How to Make Your First Cut Plan
Create a first Grainline project, assign boards, set kerf, and generate a layout you can review.
Start with the project you actually want to cut.
The goal of a first cut plan is not to make the project artificially simple. The goal is to make sure the project settings, parts, boards, and layout all line up before you start cutting.
Step 1. Create a project
Start a project and choose the unit system you actually work in, whether that is metric or imperial.
This is also a good time to check the kerf setting. Use the blade you actually plan to cut with, not a generic default.
You can change both Units and Kerf later, and each project keeps its own settings.
Step 2. Add your parts
Use one of these methods:
- Import a file
- or, Paste rows
- or, Add parts manually
At this stage, clarity matters more than speed.
💡 Learn more: Parts First: How to Prepare a Grainline Import File (CSV or XLSX)
Step 3. Confirm the board assignment
Each part should point to the board you expect to cut from.
Do not treat this like a minor admin field. If the board assignment is wrong, the layout logic will be solving the wrong problem.

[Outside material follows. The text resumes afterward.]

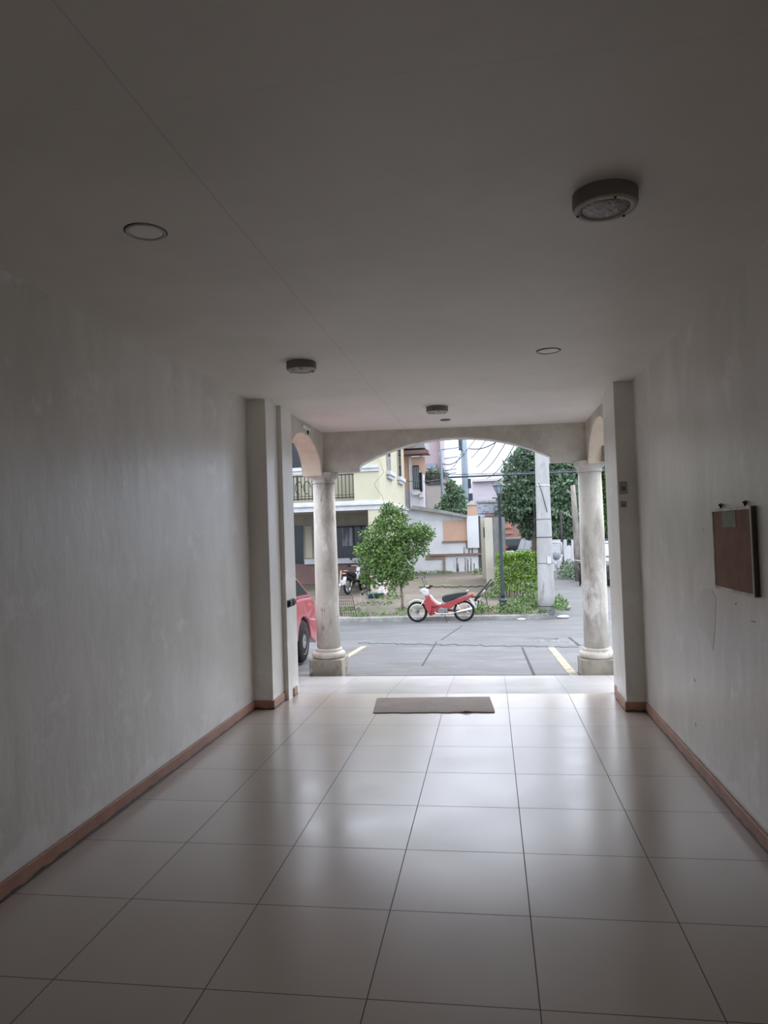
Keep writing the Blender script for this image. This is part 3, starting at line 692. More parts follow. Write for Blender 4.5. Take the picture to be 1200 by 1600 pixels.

Step 4. Set kerf before you generate anything
Kerf is one of the easiest ways to get a layout that looks fine on screen but becomes unreliable in the shop.
If you are not sure yet, start from the blade you actually plan to use and come back after a test cut if needed.

💡 Learn more: What Kerf Should You Use for a Track Saw or Table Saw?
Step 5. Generate the layout
Once the parts, boards, and kerf are in place, click "Run optimization" to generate a layout and review:
- How many boards you need
- Part placement
- Whether the result looks easy or awkward to cut
- Whether the leftovers still look useful
Step 6. Review before cutting
Do not stop at it fit on the sheet.
Ask:
- Does this still look practical in the shop?
- Did any narrow or awkward cuts show up?
- Is there any cut-flow issue I should catch now?